In fact, the VAT Directive refers to this special scheme as applicable to transactions carried out by travel agents that deal with customers in their own name and use supplies of goods or services provided by other taxable persons, in the “provision of travel facilities”. It is, again, unclear whether a resale of accommodation services is a provision of travel facilities.

A pressing need for action

All of the above means that the revision and harmonisation of the special regime for travel agents at EU level is becoming urgent. This issue has been on the European Commission's agenda for some time, but its discussion has been postponed.

The truth is that the special scheme presents a number of inconsistencies that are creating concerns for operators in the sector and should be addressed. These inconsistencies relate mainly to the scope of the special scheme as it is not entirely clear to which type of activities it should apply (only travel, congresses, events, etc.). They also concern the place of supply rules for these services, as the current VAT regulation seems to benefit third-country operators to the detriment of EU operators, and the definition of certain concepts that are affected by the special scheme.
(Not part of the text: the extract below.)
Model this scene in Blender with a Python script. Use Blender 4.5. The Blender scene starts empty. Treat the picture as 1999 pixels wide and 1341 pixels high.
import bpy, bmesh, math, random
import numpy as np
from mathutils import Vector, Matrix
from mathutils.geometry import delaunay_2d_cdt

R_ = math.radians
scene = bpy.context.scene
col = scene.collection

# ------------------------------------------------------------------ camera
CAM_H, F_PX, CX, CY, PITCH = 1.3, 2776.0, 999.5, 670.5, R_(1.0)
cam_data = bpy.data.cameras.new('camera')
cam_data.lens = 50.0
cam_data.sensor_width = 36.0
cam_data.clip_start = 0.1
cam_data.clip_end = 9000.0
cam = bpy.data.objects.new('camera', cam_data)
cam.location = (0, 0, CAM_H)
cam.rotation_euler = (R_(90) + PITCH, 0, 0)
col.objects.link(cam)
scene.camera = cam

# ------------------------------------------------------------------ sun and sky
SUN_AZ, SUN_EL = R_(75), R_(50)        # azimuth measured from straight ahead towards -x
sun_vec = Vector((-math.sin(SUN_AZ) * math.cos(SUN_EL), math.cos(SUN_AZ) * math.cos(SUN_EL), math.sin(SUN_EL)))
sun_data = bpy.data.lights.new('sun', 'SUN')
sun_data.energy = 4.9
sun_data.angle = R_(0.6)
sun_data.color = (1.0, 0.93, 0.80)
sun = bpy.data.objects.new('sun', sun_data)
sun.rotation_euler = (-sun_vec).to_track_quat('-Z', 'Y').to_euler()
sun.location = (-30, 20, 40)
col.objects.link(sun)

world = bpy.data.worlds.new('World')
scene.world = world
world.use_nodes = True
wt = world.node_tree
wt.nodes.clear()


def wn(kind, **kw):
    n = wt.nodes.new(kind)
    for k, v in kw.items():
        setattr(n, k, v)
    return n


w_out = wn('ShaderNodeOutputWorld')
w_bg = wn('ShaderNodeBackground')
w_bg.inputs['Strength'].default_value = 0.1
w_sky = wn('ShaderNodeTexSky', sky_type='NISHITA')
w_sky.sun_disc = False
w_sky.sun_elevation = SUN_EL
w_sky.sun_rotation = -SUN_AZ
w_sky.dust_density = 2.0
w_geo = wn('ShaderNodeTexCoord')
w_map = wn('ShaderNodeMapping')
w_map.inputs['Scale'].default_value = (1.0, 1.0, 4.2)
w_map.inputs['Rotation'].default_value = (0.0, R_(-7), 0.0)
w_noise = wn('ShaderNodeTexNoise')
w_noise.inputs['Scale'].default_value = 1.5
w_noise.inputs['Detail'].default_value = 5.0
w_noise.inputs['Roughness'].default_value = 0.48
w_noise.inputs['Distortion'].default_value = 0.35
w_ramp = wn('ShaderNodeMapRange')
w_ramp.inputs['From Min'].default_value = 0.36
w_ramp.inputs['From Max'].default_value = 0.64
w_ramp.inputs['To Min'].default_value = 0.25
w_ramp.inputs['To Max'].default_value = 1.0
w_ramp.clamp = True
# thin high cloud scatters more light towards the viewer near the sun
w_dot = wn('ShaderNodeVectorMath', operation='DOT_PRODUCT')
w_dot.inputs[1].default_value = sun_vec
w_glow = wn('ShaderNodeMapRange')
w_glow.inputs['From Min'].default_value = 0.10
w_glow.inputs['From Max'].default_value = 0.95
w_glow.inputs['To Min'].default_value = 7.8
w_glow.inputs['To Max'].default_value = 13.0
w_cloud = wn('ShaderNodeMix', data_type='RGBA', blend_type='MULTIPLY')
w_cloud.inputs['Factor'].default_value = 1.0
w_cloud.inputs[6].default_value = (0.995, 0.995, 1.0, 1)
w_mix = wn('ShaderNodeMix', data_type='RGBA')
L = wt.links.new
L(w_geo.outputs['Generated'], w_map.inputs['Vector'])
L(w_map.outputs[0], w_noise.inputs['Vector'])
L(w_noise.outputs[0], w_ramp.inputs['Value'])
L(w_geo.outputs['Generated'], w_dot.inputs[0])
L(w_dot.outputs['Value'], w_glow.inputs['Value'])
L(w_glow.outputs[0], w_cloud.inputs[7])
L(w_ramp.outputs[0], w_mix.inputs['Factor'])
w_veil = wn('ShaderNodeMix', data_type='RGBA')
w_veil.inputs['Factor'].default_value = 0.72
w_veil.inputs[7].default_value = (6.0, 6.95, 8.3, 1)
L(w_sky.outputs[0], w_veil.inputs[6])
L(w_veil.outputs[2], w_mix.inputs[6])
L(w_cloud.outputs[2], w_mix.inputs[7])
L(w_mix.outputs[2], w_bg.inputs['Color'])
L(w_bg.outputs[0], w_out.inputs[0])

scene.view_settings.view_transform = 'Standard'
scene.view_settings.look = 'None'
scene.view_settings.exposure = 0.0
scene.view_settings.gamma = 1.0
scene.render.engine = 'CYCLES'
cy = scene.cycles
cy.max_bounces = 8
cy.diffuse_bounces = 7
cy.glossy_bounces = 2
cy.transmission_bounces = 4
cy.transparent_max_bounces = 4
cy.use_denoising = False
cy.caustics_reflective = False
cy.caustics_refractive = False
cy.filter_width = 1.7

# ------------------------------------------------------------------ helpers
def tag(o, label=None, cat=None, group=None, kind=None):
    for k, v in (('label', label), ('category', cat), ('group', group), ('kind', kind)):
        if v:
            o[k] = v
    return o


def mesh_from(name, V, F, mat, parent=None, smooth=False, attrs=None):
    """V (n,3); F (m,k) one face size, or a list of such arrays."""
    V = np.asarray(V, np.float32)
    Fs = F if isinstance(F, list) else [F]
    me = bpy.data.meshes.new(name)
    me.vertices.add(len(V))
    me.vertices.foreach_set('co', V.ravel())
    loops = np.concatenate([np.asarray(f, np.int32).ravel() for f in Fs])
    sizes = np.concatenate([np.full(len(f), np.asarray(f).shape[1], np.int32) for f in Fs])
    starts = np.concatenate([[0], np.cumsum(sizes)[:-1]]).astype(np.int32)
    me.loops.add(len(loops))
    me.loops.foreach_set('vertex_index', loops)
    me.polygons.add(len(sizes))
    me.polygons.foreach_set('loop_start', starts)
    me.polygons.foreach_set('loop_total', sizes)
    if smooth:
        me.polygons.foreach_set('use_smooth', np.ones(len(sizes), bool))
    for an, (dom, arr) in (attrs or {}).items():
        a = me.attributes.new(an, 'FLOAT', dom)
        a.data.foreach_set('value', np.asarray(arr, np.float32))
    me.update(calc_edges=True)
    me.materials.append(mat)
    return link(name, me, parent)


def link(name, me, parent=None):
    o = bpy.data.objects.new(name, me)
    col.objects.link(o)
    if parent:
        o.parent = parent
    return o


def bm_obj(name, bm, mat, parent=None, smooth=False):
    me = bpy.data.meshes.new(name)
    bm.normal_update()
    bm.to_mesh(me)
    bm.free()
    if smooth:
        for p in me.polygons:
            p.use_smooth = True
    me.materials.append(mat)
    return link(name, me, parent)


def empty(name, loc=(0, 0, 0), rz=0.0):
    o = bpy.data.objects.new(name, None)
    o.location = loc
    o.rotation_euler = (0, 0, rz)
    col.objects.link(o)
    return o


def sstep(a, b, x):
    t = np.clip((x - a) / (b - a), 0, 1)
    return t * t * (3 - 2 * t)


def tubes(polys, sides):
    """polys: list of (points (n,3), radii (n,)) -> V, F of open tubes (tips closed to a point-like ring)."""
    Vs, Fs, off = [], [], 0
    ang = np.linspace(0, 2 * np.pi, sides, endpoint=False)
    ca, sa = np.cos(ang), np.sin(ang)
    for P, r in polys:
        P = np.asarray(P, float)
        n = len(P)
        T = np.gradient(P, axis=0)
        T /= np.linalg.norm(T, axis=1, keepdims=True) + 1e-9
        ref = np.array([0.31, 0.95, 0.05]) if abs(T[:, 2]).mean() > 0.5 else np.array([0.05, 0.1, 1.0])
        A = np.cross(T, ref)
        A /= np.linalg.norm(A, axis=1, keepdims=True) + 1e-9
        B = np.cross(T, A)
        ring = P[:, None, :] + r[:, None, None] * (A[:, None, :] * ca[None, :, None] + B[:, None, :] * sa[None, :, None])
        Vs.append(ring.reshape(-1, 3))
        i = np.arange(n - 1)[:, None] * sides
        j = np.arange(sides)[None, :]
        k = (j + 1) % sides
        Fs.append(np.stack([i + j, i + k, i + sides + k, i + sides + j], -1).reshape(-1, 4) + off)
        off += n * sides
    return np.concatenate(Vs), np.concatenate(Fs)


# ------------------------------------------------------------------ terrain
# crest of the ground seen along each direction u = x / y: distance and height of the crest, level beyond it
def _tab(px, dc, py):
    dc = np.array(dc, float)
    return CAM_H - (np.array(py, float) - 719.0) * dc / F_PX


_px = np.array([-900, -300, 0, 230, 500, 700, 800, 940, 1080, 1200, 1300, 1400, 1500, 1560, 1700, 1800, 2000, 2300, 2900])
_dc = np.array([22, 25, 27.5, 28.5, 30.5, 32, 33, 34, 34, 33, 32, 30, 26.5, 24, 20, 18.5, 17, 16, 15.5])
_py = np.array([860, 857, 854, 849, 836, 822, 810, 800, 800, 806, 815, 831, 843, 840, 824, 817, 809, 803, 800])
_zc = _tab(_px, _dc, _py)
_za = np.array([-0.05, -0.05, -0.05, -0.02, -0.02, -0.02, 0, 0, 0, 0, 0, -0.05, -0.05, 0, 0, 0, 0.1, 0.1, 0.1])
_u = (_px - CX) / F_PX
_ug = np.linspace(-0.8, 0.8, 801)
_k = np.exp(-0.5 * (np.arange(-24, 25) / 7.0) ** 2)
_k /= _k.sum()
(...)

As is seen above, and although it may seem surprising, there is no common position within the EU on what should be understood by the term ‘travel’.

The CJEU´s judgment, which seems to make important practical sense, reminds us that there is an urgent need to return to this issue as it affects an industry of paramount importance in the EU. Moreover, the current regulation is beneficial to non-EU operators to the detriment of EU companies. Every day that goes by without modifying this aspect is a lost opportunity that we cannot afford.